Input material

* BEGIN *

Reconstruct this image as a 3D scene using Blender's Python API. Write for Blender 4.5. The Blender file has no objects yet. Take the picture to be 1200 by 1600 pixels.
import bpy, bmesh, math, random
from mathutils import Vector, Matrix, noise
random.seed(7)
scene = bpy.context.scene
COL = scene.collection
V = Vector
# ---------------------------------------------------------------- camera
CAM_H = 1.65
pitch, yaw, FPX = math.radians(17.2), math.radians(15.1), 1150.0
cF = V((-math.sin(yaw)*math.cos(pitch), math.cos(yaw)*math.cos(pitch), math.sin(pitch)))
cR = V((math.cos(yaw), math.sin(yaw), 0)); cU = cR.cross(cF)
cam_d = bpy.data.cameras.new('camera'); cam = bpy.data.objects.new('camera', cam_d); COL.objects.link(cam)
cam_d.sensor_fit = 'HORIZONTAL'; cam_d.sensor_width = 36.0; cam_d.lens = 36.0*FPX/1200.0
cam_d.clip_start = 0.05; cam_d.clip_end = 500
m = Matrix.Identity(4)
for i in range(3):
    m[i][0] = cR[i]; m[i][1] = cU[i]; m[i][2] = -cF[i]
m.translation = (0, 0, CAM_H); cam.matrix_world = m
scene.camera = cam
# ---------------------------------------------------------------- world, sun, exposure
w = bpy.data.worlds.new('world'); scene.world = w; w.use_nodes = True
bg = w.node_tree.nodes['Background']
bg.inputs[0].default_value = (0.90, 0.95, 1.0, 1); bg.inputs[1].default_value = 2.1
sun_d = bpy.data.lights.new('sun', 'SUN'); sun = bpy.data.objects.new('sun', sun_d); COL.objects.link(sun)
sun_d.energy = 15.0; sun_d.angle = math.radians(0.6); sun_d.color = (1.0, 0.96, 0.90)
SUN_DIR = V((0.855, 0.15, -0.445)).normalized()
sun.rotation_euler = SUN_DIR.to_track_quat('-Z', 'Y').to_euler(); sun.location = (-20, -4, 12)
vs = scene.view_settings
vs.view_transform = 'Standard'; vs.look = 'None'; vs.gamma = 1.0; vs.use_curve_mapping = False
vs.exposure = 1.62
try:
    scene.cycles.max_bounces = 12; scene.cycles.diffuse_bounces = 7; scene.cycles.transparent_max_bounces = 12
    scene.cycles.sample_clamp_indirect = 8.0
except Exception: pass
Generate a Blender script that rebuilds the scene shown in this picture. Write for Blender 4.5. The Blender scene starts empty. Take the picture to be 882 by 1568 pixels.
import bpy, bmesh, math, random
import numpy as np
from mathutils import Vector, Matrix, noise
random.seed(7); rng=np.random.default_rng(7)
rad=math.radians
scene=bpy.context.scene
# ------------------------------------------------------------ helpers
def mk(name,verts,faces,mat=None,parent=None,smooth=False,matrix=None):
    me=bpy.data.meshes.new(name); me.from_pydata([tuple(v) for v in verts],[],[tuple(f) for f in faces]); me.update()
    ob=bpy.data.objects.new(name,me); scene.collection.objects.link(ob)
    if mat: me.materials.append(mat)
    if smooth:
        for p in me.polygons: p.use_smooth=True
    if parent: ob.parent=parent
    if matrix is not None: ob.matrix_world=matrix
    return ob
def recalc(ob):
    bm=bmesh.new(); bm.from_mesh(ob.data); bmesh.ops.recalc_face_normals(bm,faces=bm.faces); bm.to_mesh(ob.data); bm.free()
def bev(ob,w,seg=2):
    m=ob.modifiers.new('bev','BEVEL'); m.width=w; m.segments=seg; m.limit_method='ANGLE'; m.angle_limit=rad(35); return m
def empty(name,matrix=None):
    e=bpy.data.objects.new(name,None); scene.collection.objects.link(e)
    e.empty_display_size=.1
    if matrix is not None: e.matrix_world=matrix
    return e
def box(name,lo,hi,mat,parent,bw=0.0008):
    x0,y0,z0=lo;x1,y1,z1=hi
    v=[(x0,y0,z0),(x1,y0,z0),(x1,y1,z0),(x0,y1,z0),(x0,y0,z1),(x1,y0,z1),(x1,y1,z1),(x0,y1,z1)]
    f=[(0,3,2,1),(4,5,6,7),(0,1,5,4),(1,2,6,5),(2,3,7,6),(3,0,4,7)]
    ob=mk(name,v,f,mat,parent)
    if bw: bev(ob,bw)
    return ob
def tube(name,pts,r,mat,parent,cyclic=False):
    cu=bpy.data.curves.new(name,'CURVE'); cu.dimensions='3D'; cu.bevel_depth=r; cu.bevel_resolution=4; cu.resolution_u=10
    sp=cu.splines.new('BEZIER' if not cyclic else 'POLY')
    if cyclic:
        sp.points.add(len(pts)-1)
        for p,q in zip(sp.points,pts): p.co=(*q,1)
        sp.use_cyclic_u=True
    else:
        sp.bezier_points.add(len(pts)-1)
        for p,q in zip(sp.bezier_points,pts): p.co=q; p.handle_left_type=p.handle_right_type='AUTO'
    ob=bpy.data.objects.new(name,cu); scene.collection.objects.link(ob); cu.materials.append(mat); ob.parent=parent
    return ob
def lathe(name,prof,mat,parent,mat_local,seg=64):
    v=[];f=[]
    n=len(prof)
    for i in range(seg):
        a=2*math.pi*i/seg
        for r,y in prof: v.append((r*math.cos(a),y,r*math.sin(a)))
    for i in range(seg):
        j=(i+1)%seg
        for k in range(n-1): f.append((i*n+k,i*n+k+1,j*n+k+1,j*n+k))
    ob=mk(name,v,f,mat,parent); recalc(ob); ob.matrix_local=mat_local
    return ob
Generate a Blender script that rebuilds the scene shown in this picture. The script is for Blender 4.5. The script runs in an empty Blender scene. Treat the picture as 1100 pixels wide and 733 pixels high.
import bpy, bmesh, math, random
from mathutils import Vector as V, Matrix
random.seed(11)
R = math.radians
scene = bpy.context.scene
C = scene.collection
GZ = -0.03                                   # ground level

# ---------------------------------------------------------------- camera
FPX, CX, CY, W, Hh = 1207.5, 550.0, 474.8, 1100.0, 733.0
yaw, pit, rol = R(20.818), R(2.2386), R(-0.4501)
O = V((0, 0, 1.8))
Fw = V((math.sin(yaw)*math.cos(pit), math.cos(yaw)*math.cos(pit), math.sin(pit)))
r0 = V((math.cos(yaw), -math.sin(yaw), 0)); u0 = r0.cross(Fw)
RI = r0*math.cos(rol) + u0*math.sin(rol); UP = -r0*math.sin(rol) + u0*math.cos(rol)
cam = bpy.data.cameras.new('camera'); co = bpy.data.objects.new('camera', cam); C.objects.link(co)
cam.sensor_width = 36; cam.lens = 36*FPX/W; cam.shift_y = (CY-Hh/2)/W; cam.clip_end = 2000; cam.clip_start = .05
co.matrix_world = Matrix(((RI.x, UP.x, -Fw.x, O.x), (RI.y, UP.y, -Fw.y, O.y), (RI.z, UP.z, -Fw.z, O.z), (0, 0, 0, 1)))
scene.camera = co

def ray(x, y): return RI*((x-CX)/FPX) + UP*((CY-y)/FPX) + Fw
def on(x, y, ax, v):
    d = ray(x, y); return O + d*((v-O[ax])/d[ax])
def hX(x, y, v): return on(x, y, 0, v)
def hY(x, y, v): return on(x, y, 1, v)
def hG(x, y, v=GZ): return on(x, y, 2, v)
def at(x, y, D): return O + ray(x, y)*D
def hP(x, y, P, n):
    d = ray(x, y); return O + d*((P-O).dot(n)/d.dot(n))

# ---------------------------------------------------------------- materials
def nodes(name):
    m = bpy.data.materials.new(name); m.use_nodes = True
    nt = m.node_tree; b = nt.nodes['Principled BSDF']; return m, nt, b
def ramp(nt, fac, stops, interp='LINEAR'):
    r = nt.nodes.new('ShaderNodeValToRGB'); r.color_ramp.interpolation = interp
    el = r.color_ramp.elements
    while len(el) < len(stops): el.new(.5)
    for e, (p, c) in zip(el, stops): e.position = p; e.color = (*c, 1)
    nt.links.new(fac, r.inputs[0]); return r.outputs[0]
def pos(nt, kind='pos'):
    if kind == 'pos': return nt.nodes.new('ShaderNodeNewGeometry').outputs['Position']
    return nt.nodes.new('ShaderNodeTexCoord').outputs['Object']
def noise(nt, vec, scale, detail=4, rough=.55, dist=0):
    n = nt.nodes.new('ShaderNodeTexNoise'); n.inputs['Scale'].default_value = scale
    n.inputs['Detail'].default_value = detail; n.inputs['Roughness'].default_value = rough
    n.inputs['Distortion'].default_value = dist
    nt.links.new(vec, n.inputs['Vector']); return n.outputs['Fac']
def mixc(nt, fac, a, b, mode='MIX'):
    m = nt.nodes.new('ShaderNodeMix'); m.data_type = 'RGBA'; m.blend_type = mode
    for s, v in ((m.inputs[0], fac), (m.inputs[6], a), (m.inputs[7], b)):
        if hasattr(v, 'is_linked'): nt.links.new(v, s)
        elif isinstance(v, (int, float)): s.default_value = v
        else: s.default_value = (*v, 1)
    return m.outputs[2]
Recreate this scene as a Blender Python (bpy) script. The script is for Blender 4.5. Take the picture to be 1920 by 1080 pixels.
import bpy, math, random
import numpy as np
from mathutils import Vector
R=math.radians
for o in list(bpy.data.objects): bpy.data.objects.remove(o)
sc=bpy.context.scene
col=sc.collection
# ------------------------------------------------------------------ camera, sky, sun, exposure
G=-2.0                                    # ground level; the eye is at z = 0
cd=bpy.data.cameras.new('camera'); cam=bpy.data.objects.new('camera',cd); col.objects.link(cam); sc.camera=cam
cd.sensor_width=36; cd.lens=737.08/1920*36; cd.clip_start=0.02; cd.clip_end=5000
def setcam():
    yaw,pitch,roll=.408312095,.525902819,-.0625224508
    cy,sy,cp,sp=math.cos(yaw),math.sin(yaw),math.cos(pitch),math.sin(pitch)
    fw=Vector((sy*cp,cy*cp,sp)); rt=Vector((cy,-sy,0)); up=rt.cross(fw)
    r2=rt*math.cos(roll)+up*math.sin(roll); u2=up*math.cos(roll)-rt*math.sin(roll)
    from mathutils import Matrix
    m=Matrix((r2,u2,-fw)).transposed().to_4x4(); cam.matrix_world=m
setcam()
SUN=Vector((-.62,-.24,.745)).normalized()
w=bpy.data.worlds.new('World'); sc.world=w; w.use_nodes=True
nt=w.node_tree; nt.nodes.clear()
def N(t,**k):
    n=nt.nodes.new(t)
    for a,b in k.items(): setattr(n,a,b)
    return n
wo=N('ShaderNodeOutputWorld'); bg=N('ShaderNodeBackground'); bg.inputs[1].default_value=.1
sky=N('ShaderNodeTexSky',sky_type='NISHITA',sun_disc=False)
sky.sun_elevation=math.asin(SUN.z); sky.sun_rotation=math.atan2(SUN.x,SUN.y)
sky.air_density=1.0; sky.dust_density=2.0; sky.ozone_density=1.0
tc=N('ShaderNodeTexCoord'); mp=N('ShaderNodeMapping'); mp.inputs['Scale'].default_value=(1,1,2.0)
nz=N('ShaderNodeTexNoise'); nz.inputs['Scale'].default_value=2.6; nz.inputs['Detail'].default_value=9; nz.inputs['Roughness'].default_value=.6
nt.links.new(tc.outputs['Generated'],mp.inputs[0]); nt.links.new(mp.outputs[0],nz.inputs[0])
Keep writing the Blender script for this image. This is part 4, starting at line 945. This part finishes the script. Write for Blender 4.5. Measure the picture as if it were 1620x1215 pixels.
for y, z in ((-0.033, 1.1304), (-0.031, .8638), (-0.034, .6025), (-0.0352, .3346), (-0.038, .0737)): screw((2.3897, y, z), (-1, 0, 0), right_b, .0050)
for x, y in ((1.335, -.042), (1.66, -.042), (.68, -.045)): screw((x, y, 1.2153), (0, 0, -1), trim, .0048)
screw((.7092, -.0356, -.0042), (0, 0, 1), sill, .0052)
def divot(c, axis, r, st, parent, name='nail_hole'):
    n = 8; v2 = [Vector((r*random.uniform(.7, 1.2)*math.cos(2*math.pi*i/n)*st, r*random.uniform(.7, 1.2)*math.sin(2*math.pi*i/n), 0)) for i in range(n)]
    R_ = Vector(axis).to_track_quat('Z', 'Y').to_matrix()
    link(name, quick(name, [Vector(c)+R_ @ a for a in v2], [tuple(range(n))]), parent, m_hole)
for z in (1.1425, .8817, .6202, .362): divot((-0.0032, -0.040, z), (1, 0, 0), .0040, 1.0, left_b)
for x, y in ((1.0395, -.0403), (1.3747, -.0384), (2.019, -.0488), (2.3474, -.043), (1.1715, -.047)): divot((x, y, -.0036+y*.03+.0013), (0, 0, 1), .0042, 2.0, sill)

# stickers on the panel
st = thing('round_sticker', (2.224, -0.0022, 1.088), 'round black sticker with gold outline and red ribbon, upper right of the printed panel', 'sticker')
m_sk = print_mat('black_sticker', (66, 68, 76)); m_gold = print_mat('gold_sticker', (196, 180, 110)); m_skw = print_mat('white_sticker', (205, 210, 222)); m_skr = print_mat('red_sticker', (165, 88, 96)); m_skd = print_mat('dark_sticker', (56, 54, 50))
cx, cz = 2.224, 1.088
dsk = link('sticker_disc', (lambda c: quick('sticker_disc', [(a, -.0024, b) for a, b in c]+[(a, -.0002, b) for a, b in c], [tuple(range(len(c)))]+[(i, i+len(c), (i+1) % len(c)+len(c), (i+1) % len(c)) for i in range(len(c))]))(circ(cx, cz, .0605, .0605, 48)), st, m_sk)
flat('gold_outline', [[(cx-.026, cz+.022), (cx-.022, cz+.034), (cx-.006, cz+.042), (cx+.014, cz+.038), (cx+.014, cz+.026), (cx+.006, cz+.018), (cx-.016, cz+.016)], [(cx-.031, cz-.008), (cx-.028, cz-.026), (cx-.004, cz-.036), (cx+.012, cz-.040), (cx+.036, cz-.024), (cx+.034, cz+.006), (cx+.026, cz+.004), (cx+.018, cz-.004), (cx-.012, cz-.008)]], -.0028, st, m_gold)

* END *

What you are asked to do
Go through the listing above and list every line that has the word "script".

Finished task
Generate a Blender script that rebuilds the scene shown in this picture. Write for Blender 4.5. The Blender scene starts empty. Take the picture to be 882 by 1568 pixels.
Generate a Blender script that rebuilds the scene shown in this picture. The script is for Blender 4.5. The script runs in an empty Blender scene. Treat the picture as 1100 pixels wide and 733 pixels high.
Recreate this scene as a Blender Python (bpy) script. The script is for Blender 4.5. Take the picture to be 1920 by 1080 pixels.
Keep writing the Blender script for this image. This is part 4, starting at line 945. This part finishes the script. Write for Blender 4.5. Measure the picture as if it were 1620x1215 pixels.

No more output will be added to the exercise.